As players, we tend to think of ourselves as voyeurs. However, once the machine realises it is being observed, then the observer becomes visible. Once the machine exposes itself as machine then the illusion of voyeurism ends. Through this exposure, the gaze of the player becomes conspicuous, and the game now speaks directly to the flesh. The game becomes an observed observer, a subjectified object which gazes right back at the player, who is now an objectified subject. The player becomes aware of their inputs and data catalogued in the machine, and the ability of the game to learn of them.

VII. EXAMPLE

The potential intimacy between game and player has been barely pondered on. The Beginner’s Guide is a good example of a game cleverly exposing itself as machine and acknowledging the player as a human observer. This realisation is what made the game stand out and affect the players in such a peculiar way.
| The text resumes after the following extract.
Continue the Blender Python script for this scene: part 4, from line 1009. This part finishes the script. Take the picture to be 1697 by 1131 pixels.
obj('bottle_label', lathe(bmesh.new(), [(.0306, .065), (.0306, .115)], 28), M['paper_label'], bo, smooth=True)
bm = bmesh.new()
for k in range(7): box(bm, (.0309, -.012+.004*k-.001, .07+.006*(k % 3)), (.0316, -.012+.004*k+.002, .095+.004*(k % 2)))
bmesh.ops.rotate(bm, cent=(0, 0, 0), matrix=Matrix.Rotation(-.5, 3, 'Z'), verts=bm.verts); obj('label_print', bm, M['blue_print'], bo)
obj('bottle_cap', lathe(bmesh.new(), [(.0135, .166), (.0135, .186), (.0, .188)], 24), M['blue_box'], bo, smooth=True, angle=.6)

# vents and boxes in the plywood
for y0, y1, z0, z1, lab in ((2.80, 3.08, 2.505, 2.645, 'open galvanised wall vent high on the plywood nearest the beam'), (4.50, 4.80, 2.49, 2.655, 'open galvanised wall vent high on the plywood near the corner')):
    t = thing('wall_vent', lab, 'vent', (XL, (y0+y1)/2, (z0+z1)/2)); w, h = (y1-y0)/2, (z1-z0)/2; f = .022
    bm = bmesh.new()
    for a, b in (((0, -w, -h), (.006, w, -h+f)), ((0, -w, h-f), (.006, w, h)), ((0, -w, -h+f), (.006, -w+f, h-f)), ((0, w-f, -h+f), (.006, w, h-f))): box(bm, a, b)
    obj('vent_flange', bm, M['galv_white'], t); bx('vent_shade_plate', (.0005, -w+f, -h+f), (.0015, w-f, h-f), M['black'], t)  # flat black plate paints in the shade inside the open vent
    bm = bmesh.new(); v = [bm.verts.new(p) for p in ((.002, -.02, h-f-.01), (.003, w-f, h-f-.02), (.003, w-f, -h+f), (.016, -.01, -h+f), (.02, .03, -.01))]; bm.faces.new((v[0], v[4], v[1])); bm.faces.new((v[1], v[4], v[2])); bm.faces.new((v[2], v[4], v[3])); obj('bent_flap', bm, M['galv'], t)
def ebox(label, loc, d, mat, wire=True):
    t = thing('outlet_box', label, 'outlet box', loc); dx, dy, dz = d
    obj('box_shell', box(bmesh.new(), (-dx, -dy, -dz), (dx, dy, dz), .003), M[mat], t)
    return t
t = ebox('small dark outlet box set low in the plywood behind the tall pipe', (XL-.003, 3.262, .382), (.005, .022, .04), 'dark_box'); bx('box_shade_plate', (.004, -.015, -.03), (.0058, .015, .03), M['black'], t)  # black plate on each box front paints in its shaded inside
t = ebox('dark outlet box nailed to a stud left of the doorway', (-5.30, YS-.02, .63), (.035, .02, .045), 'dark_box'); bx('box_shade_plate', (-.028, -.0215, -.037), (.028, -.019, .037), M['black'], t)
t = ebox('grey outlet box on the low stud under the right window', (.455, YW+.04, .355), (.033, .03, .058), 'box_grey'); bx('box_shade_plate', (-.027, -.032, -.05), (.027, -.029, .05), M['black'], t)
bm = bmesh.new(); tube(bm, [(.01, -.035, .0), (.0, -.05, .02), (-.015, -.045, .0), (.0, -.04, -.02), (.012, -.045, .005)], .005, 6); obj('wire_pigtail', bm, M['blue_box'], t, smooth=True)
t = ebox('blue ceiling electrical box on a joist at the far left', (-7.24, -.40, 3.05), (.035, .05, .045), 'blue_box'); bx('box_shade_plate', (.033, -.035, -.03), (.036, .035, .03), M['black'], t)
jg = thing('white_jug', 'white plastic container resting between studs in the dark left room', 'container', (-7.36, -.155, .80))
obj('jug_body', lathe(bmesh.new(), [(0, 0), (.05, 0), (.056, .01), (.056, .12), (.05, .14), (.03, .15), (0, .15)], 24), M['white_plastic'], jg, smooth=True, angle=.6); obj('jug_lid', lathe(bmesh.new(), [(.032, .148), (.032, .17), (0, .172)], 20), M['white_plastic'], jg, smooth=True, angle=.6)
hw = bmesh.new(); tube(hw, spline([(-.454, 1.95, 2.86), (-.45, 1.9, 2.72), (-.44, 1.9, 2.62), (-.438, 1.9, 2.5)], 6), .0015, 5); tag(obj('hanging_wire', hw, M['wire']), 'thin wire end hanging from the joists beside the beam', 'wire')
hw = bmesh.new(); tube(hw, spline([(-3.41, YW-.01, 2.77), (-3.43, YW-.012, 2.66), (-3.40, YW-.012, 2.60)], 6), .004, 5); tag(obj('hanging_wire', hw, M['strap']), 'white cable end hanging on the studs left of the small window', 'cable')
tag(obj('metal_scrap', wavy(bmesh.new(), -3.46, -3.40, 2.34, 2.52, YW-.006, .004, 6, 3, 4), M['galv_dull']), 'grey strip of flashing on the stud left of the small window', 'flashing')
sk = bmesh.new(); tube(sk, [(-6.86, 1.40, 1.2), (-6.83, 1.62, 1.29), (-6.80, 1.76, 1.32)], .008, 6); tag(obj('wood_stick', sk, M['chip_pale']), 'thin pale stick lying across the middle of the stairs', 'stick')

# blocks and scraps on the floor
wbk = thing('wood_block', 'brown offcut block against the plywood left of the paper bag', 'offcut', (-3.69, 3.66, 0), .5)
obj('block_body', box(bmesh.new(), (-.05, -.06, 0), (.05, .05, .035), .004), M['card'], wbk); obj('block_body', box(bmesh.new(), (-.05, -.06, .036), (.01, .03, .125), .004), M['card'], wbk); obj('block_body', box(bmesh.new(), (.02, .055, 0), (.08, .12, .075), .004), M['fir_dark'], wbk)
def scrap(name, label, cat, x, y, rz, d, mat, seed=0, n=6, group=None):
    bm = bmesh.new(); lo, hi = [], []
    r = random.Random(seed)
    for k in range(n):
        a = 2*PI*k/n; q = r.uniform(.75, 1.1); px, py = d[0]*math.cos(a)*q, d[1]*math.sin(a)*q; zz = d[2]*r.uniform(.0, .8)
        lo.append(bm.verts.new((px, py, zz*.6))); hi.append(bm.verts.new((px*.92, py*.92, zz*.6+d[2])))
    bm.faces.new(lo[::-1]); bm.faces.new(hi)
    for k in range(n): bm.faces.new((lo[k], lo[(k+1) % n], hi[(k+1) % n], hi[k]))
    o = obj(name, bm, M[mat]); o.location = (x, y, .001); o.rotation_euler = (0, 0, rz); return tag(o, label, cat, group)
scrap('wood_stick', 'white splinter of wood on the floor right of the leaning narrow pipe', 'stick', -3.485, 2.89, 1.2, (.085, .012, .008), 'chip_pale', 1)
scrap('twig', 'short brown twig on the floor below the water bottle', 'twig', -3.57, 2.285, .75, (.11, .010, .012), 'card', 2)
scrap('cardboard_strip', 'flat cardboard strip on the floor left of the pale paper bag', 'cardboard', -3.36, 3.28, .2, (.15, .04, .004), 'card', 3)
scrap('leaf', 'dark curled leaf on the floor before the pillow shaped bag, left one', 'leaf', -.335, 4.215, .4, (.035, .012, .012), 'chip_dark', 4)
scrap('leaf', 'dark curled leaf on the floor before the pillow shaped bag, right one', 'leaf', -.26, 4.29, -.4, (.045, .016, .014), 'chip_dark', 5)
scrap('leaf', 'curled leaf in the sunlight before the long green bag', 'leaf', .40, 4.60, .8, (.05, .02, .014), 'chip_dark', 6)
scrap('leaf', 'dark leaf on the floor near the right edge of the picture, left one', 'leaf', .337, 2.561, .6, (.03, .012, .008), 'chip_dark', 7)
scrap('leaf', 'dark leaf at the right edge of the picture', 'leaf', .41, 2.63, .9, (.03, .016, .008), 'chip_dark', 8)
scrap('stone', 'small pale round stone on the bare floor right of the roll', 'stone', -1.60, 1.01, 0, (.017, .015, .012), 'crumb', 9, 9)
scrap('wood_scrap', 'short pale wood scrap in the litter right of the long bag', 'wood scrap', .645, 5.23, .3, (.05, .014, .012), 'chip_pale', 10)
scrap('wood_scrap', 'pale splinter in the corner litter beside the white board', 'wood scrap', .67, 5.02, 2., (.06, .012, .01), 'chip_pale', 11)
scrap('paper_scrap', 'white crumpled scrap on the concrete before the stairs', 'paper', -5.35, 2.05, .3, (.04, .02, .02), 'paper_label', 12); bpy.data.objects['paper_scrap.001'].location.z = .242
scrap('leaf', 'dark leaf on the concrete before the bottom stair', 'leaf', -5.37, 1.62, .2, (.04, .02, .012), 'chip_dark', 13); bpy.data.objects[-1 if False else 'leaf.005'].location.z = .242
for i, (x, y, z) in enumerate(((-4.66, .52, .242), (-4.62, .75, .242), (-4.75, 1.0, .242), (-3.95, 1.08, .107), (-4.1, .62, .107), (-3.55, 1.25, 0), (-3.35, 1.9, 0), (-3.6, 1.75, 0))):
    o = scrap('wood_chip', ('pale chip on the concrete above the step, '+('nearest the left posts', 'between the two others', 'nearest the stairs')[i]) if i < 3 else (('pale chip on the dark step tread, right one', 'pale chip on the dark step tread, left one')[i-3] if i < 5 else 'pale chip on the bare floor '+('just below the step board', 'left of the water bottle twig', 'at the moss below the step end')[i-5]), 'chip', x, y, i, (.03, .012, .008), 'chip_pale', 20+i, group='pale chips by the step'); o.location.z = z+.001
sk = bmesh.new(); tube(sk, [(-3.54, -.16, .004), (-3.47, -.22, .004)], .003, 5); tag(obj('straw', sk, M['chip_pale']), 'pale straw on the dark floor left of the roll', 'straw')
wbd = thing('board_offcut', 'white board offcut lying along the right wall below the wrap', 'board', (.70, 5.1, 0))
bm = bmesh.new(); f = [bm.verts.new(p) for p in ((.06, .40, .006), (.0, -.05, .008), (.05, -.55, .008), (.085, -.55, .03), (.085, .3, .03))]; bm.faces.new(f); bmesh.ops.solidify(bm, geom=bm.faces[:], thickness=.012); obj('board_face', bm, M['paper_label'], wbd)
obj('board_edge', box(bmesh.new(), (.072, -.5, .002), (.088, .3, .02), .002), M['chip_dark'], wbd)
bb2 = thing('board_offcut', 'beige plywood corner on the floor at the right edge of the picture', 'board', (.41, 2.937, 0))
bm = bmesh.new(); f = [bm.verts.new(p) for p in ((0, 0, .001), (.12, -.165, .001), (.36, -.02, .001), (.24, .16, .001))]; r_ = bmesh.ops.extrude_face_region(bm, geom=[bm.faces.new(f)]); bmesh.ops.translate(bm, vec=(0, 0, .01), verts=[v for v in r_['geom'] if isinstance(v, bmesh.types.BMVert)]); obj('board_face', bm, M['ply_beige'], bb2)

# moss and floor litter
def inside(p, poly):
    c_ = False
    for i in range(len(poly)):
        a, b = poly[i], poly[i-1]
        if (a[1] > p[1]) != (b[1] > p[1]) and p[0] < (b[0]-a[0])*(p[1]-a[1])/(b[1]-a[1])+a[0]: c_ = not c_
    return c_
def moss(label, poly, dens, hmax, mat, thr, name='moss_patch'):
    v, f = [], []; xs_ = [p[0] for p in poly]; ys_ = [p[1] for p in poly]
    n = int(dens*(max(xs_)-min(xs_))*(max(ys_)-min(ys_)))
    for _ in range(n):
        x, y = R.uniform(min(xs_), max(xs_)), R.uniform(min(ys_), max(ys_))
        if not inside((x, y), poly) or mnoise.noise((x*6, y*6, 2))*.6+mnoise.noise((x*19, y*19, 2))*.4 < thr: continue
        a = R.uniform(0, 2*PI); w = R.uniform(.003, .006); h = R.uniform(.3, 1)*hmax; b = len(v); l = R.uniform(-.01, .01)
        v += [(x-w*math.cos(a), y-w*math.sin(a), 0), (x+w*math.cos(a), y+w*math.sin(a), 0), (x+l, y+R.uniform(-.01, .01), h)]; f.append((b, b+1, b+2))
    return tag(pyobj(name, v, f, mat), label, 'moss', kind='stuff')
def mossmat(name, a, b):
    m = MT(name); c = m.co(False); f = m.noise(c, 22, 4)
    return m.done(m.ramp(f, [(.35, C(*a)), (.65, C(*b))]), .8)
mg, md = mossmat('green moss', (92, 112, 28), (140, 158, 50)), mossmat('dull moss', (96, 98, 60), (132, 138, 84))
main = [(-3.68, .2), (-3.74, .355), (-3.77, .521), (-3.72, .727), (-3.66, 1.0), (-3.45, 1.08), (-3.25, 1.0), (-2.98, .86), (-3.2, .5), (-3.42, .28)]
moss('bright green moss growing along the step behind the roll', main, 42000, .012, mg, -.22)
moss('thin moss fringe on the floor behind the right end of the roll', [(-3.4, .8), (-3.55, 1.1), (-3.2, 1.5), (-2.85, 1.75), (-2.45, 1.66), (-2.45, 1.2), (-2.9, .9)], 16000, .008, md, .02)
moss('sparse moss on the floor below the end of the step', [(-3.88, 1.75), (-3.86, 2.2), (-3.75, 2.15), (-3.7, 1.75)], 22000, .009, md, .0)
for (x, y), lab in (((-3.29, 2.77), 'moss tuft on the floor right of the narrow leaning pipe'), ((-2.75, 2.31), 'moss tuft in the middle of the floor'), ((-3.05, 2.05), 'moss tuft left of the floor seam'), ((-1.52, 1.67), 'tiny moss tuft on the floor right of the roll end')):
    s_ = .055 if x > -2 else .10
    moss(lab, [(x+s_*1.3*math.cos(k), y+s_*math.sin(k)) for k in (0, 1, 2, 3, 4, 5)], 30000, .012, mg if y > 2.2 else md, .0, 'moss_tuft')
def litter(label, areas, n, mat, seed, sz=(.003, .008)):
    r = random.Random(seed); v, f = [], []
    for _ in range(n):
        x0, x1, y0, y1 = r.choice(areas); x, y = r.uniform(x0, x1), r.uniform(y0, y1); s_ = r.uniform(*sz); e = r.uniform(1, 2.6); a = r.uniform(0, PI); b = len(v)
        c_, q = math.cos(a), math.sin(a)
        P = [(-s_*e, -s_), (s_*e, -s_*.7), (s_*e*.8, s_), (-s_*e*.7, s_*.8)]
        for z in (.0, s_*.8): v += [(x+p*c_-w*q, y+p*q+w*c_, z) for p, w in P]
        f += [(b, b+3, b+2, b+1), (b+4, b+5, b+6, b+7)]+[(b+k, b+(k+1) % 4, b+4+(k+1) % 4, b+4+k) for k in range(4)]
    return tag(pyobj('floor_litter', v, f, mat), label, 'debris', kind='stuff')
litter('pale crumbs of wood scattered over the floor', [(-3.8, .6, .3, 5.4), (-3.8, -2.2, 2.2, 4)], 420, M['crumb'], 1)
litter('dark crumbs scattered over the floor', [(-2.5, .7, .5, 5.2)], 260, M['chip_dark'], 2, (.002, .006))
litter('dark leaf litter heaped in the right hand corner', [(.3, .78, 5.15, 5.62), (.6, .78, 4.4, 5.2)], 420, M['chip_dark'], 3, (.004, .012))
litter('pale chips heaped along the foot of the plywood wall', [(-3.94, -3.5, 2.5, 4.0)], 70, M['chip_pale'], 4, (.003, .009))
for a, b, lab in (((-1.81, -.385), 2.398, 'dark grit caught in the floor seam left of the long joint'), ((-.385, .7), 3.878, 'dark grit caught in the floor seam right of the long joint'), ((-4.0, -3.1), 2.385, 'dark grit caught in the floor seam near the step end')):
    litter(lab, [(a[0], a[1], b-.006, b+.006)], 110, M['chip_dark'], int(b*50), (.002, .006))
However, UNDERTALE and Pony Island perform the exposure in a much more convoluted way. Toby Fox’s UNDERTALE thrives on exposing the player as being both an observing subject and an observed object. The intimacy fans feel for this game is precisely based on the mutual exposure of the game and player. Pony Island, interestingly, uses a Hamlet-esque ‘game-within-a-game’ to expose the machine. The dissection of the “inner-game” by the player inevitably leads to the exposure of the game itself, and consequently, to the exposure of the player as flesh.

VIII. CONCLUSION ON THE SOUL

It may seem counterintuitive to claim that it is the realisation that it is a machine that makes the relationship intimate. It seems too easy to assume that the illusion held by the game is more intimate than wires and numbers. The realisation that it is a soulless machine should surely shatter any sense of intimacy. After all, is intimacy not the exposure of the soul? This is a foolish idea of intimacy. There is no soul to expose. It is the realisation that the machine is machine and flesh is flesh that gives the player a sense of self. It is only with this dichotomy that the player can distance themselves and feel exposed, fully as themselves, their self no longer intertwined with the game. To be exposed by a machine which has changed your being and taken you from reality as a soulless, perpetually malleable and unfinished organism – that is intimacy. To be reminded you are flesh.